Large-scale formalization projects in Lean rely on blueprints: structured dependency graphs linking informal mathematical exposition to formal declarations. While blueprints are central to human collaboration, existing tooling treats the informal ($\LaTeX$) and formal (Lean) components as largely decoupled artifacts, leading to maintenance overhead and limiting integration with AI automation. We present LeanArchitect, a Lean package for extracting, managing, and exporting blueprint data directly from Lean code. LeanArchitect introduces a declarative annotation mechanism that associates formal declarations with blueprint metadata, automatically infers dependency information, and generates $\LaTeX$ blueprint content synchronized with the Lean development.

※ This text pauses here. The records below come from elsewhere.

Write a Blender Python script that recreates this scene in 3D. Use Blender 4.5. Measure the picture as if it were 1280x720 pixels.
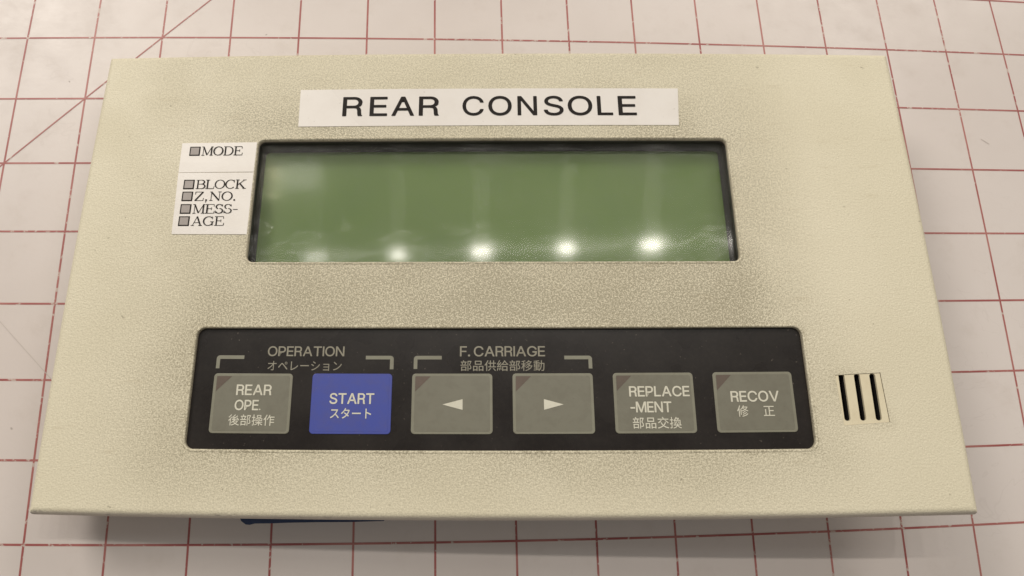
import bpy, bmesh, math, json, random
from mathutils import Matrix, Vector
random.seed(7)
S = 0.01                                   # layout below is in centimetres
scene = bpy.context.scene
for o in list(bpy.data.objects): bpy.data.objects.remove(o)
COL = scene.collection

# ------------------------------------------------------------------ camera
cam_d = bpy.data.cameras.new('camera'); cam = bpy.data.objects.new('camera', cam_d); COL.objects.link(cam)
cam.matrix_world = Matrix(((0.99838605, 0.00183846, -0.05676189, -3.57885*S),
                           (-0.01604289, 0.96789833, -0.25082954, -5.16343*S),
                           (0.0544786, 0.25133534, 0.96636568, 23.06628*S), (0, 0, 0, 1)))
cam_d.sensor_fit = 'HORIZONTAL'; cam_d.sensor_width = 36.0
cam_d.lens = 854.2553/1280*36
cam_d.shift_x = (640-600.38)/1280; cam_d.shift_y = (343.15-360)/1280
cam_d.clip_start = 0.005; cam_d.clip_end = 50
scene.camera = cam
scene.render.resolution_x = 1024; scene.render.resolution_y = 576
# ------------------------------------------------------------------ room light
w = bpy.data.worlds.new('World'); scene.world = w; w.use_nodes = True
bg = w.node_tree.nodes['Background']; bg.inputs[0].default_value = (1.0, 0.93, 0.84, 1); bg.inputs[1].default_value = 0.19
def lamp(name, loc, size, power, col, target=(0, 0, 0), size_y=None):
    d = bpy.data.lights.new(name, 'AREA'); d.energy = power; d.color = col
    d.shape = 'RECTANGLE' if size_y else 'DISK'; d.size = size*S
    if size_y: d.size_y = size_y*S
    o = bpy.data.objects.new(name, d); COL.objects.link(o)
    o.location = Vector(loc)*S
    o.rotation_euler = (Vector(target)*S-o.location).to_track_quat('-Z', 'Y').to_euler()
    return o
for i in range(6):                         # the row of lamps over the bench that the display mirrors
    lamp('ceiling_lamp', (-45.6+18.35*i, 48.6, 120), (4.5, 3.0, 3.8, 3.2, 4.0, 3)[i], (0.30, 0.50, 0.80, 0.70, 0.85, 0.25)[i]*0.95, (1.0, 0.94, 0.84), (-45.6+18.35*i, 30, 0), 1.4)
lamp('lamp_housing_glow', (0, 49.5, 122), 150, 1.0, (1.0, 0.95, 0.88), (0, 49.5, 0), 2.5)
lamp('soft_light_panel', (-118, 128, 130), 90, 21.5, (1.0, 0.935, 0.845), (0, 0, 0), 50)
lamp('soft_light_panel', (105, 140, 130), 90, 10.8, (1.0, 0.925, 0.82), (0, 0, 0), 50)
lamp('soft_light_panel', (-10, -135, 150), 90, 2.2, (1.0, 0.94, 0.86), (0, 0, 0), 40)  # weak fill from the front, added to brighten the openings' upper rims
lamp('ceiling_bounce', (0, 41, 124), 180, 0.75, (0.92, 0.97, 0.95), (0, 41, 0), 11)
lamp('desk_lamp', (-57, 70, 120), 2.6, 0.10, (1.0, 0.9, 0.55))
lamp('desk_lamp', (-57, 65, 120), 2.2, 0.10, (1.0, 0.95, 0.6), (-57, 60, 0), 1.0)
lamp('far_lamp', (-51, 69.5, 121), 10, 0.28, (1.0, 0.95, 0.88), (-51, 60, 0), 6.5)
scene.view_settings.view_transform = 'Standard'; scene.view_settings.look = 'None'
scene.view_settings.exposure = 0.0; scene.view_settings.gamma = 1.0
scene.render.engine = 'CYCLES'

# ------------------------------------------------------------------ measured bow of the plate and of the mat (cm)
CP = [[-0.00019, 0.00063], [0.16606, -0.00054], [-0.00814, 0.14048], [-0.00013, 0.00425], [0.03003, 0.00923], [-0.00929, 0.0239], [-0.10999, 8e-05], [0.00378, -0.11011], [-0.10205, 0.00229], [0.0015, -0.10075]]
CM = [[0.03794, -0.05188], [0.23112, -0.00712], [-0.00737, 0.21156], [-0.01413, 0.01645], [0.03925, 0.00423], [-0.02524, 0.04372], [-0.0841, 0.00055], [0.01089, -0.08524], [-0.0779, 0.00932], [0.00506, -0.08054]]
def basis(x, y):
    x, y = x/10, y/10
    return (1, x, y, x*x, x*y, y*y, x**3, x*x*y, x*y*y, y**3)
def bow(x, y, c, lim):
    b = basis(min(max(x, lim[0]), lim[1]), min(max(y, lim[2]), lim[3]))
    return x+sum(k*q[0] for k, q in zip(b, c)), y+sum(k*q[1] for k, q in zip(b, c))
def bow_plate(x, y): return bow(x, y, CP, (-14, 14, -8, 8))
def bow_mat(x, y): return bow(x, y, CM, (-21.5, 22, -12.5, 13.5))

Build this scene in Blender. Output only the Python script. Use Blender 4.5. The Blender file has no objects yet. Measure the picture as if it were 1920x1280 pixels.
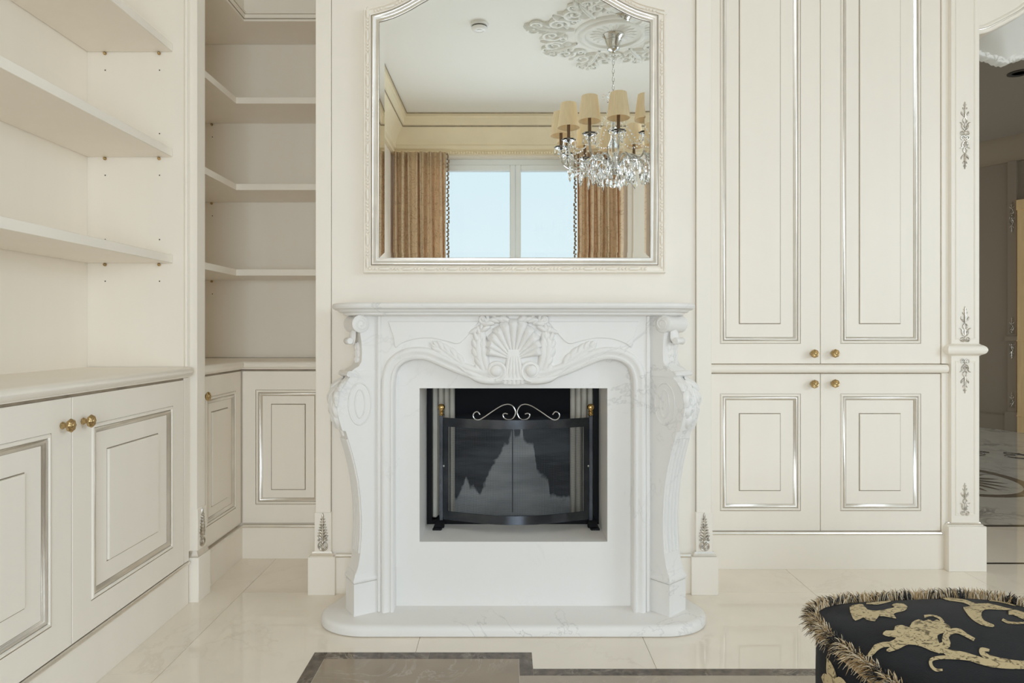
import bpy, bmesh, math, random
from mathutils import Vector, Matrix

random.seed(7)
PI = math.pi
sc = bpy.context.scene
COL = sc.collection

# ------------------------------------------------------------------ camera
F, CX, CY, CAM_H = 1250.0, 949.0, 620.0, 1.10
cam_d = bpy.data.cameras.new('camera')
cam = bpy.data.objects.new('camera', cam_d); COL.objects.link(cam)
cam.location = (0, 0, CAM_H); cam.rotation_euler = (PI/2, 0, 0)
cam_d.sensor_width = 36.0; cam_d.lens = 36.0*F/1920.0
cam_d.shift_x = (960-CX)/1920.0; cam_d.shift_y = -(640-CY)/1920.0
cam_d.clip_start = 0.02; cam_d.clip_end = 200
sc.camera = cam

# ------------------------------------------------------------------ view, world, lights
sc.view_settings.view_transform = 'Standard'
sc.view_settings.look = 'None'
sc.view_settings.gamma = 1.0
sc.view_settings.use_curve_mapping = False
sc.view_settings.exposure = -0.05
sc.cycles.max_bounces = 16; sc.cycles.diffuse_bounces = 12; sc.cycles.glossy_bounces = 6; sc.cycles.transmission_bounces = 10

world = bpy.data.worlds.new('sky'); sc.world = world; world.use_nodes = True
wn = world.node_tree.nodes; wl = world.node_tree.links
bg = wn['Background']
tc = wn.new('ShaderNodeTexCoord'); sx = wn.new('ShaderNodeSeparateXYZ'); rp = wn.new('ShaderNodeValToRGB')
wl.new(tc.outputs['Generated'], sx.inputs[0]); wl.new(sx.outputs['Z'], rp.inputs[0]); wl.new(rp.outputs[0], bg.inputs[0])
rp.color_ramp.elements[0].position = 0.0; rp.color_ramp.elements[0].color = (0.82, 0.93, 0.985, 1)
rp.color_ramp.elements[1].position = 0.45; rp.color_ramp.elements[1].color = (0.66, 0.85, 0.97, 1)
bg.inputs[1].default_value = 1.12

def area_light(name, loc, rot, sx_, sy_, power, col):
    d = bpy.data.lights.new(name, 'AREA'); d.shape = 'RECTANGLE'; d.size = sx_; d.size_y = sy_
    d.energy = power; d.color = col
    o = bpy.data.objects.new(name, d); COL.objects.link(o); o.location = loc; o.rotation_euler = rot
    return o
# daylight entering by the two tall windows of the room that lie outside the picture
area_light('daylight_right_window', (4.40, -0.35, 2.1), (0, PI/2-0.6, 0), 1.6, 2.3, 61, (0.78, 0.895, 1.0))
# daylight through the lower half of the window behind the camera
area_light('daylight_window_lower', (-0.02, -2.02, 1.12), (PI/2-0.2, 0, 0), 1.6, 1.3, 76, (0.78, 0.895, 1.0))
# added fill light that brightens the hall, out of sight behind the cupboards
area_light('hall_fill_light', (3.1, 9.0, 1.7), (-PI/2, 0, 0), 1.6, 2.2, 16, (1.0, 0.93, 0.82))

# ------------------------------------------------------------------ materials
def new_mat(name):
    m = bpy.data.materials.new(name); m.use_nodes = True
    return m, m.node_tree.nodes, m.node_tree.links, m.node_tree.nodes['Principled BSDF']

def mat(name, col, rough=0.5, metal=0.0, var=0.0, scale=6.0, bump=0.0, bscale=60.0, stretch=(1, 1, 1), **kw):
    m, n, l, b = new_mat(name)
    b.inputs['Base Color'].default_value = (*col, 1); b.inputs['Roughness'].default_value = rough
    b.inputs['Metallic'].default_value = metal
    for k, v in kw.items(): b.inputs[k.replace('_', ' ')].default_value = v
    if var or bump:
        t = n.new('ShaderNodeTexCoord'); mp = n.new('ShaderNodeMapping'); mp.inputs['Scale'].default_value = stretch
        l.new(t.outputs['Object'], mp.inputs[0])
        if var:
            nz = n.new('ShaderNodeTexNoise'); nz.inputs['Scale'].default_value = scale; nz.inputs['Detail'].default_value = 6
            l.new(mp.outputs[0], nz.inputs['Vector'])
            r = n.new('ShaderNodeValToRGB')
            r.color_ramp.elements[0].position = 0.3; r.color_ramp.elements[1].position = 0.7
            r.color_ramp.elements[0].color = (*[c*(1-var) for c in col], 1)
            r.color_ramp.elements[1].color = (*[min(1, c*(1+var)) for c in col], 1)
            l.new(nz.outputs['Fac'], r.inputs[0]); l.new(r.outputs[0], b.inputs['Base Color'])
        if bump:
            nb = n.new('ShaderNodeTexNoise'); nb.inputs['Scale'].default_value = bscale; nb.inputs['Detail'].default_value = 4
            l.new(mp.outputs[0], nb.inputs['Vector'])
            bp = n.new('ShaderNodeBump'); bp.inputs['Strength'].default_value = bump; bp.inputs['Distance'].default_value = 0.002
            l.new(nb.outputs['Fac'], bp.inputs['Height']); l.new(bp.outputs[0], b.inputs['Normal'])
    return m

def marble(name, base, vein, rough, vscale=1.3, width=0.035, amount=0.8, cloud=0.04, dist=1.6, rnd=0.0, spec=0.5):
    m, n, l, b = new_mat(name)
    t = n.new('ShaderNodeTexCoord')
    vec = t.outputs['Object']
    if rnd:
        oi = n.new('ShaderNodeObjectInfo'); va = n.new('ShaderNodeVectorMath'); va.operation = 'MULTIPLY_ADD'
        cmb = n.new('ShaderNodeCombineXYZ')
        for i in range(3): l.new(oi.outputs['Random'], cmb.inputs[i])
        va.inputs[1].default_value = (37, 19, 11)
        l.new(cmb.outputs[0], va.inputs[0]); l.new(t.outputs['Object'], va.inputs[2]); vec = va.outputs[0]
    n1 = n.new('ShaderNodeTexNoise'); n1.inputs['Scale'].default_value = vscale; n1.inputs['Detail'].default_value = 7
    n1.inputs['Roughness'].default_value = 0.62; n1.inputs['Distortion'].default_value = dist
    l.new(vec, n1.inputs['Vector'])
    sb = n.new('ShaderNodeMath'); sb.operation = 'SUBTRACT'; sb.inputs[1].default_value = 0.5; l.new(n1.outputs['Fac'], sb.inputs[0])
    ab = n.new('ShaderNodeMath'); ab.operation = 'ABSOLUTE'; l.new(sb.outputs[0], ab.inputs[0])
    r = n.new('ShaderNodeValToRGB'); r.color_ramp.elements[0].position = 0.0; r.color_ramp.elements[1].position = width
    r.color_ramp.elements[0].color = (1, 1, 1, 1); r.color_ramp.elements[1].color = (0, 0, 0, 1)
    l.new(ab.outputs[0], r.inputs[0])
    n2 = n.new('ShaderNodeTexNoise'); n2.inputs['Scale'].default_value = vscale*0.8; n2.inputs['Detail'].default_value = 3
    l.new(vec, n2.inputs['Vector'])
    r2 = n.new('ShaderNodeValToRGB'); r2.color_ramp.elements[0].position = 0.47; r2.color_ramp.elements[1].position = 0.66
    l.new(n2.outputs['Fac'], r2.inputs[0])
    mu = n.new('ShaderNodeMath'); mu.operation = 'MULTIPLY'; l.new(r.outputs[0], mu.inputs[0]); l.new(r2.outputs[0], mu.inputs[1])
    mu2 = n.new('ShaderNodeMath'); mu2.operation = 'MULTIPLY'; mu2.inputs[1].default_value = amount; l.new(mu.outputs[0], mu2.inputs[0])
    n3 = n.new('ShaderNodeTexNoise'); n3.inputs['Scale'].default_value = vscale*2.5; n3.inputs['Detail'].default_value = 8
    l.new(vec, n3.inputs['Vector'])
    rc = n.new('ShaderNodeValToRGB'); rc.color_ramp.elements[0].position = 0.3; rc.color_ramp.elements[1].position = 0.7
    rc.color_ramp.elements[0].color = (*[c*(1-cloud) for c in base], 1); rc.color_ramp.elements[1].color = (*[min(1, c*(1+cloud)) for c in base], 1)
    l.new(n3.outputs['Fac'], rc.inputs[0])
    mx = n.new('ShaderNodeMix'); mx.data_type = 'RGBA'
    l.new(mu2.outputs[0], mx.inputs[0]); l.new(rc.outputs[0], mx.inputs[6]); mx.inputs[7].default_value = (*vein, 1)
    l.new(mx.outputs[2], b.inputs['Base Color'])
    b.inputs['Roughness'].default_value = rough; b.inputs['Specular IOR Level'].default_value = spec
    return m

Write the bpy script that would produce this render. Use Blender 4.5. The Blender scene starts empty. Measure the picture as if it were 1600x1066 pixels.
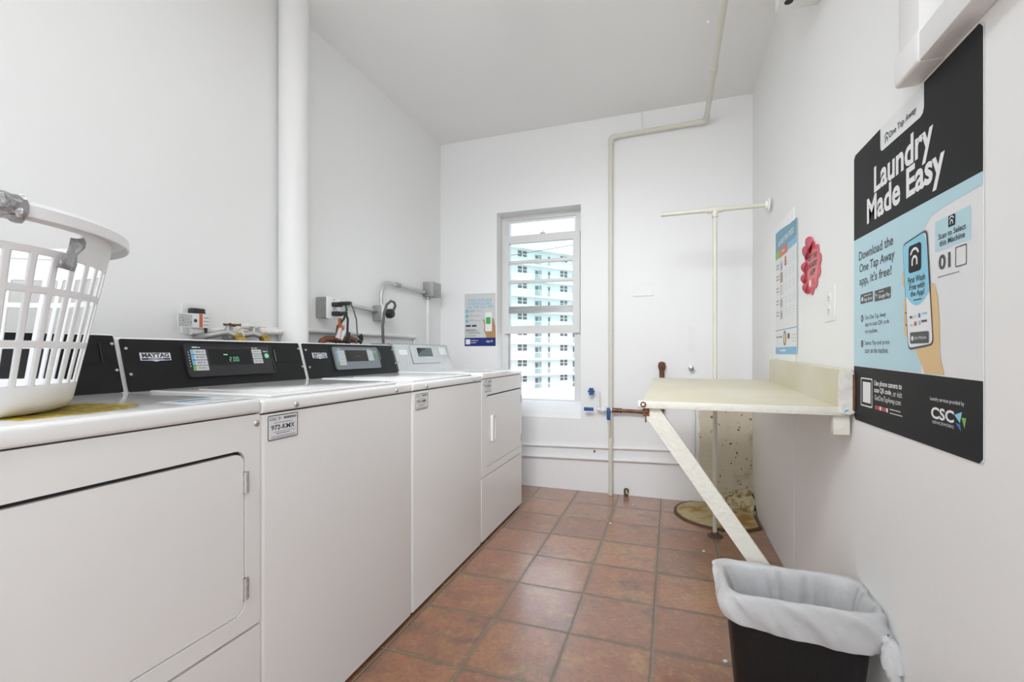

This design eliminates duplication between formal and informal representations and eases fine-grained progress tracking for both human contributors and AI-based theorem provers. We demonstrate the practicality of LeanArchitect through the automated conversion of several large existing blueprint-driven projects, and through a human--AI collaboration case study formalizing a multivariate Taylor theorem. Our results show that LeanArchitect improves maintainability, exposes latent inconsistencies in existing blueprints, and provides an effective interface for integrating AI tools into real-world formalization workflows.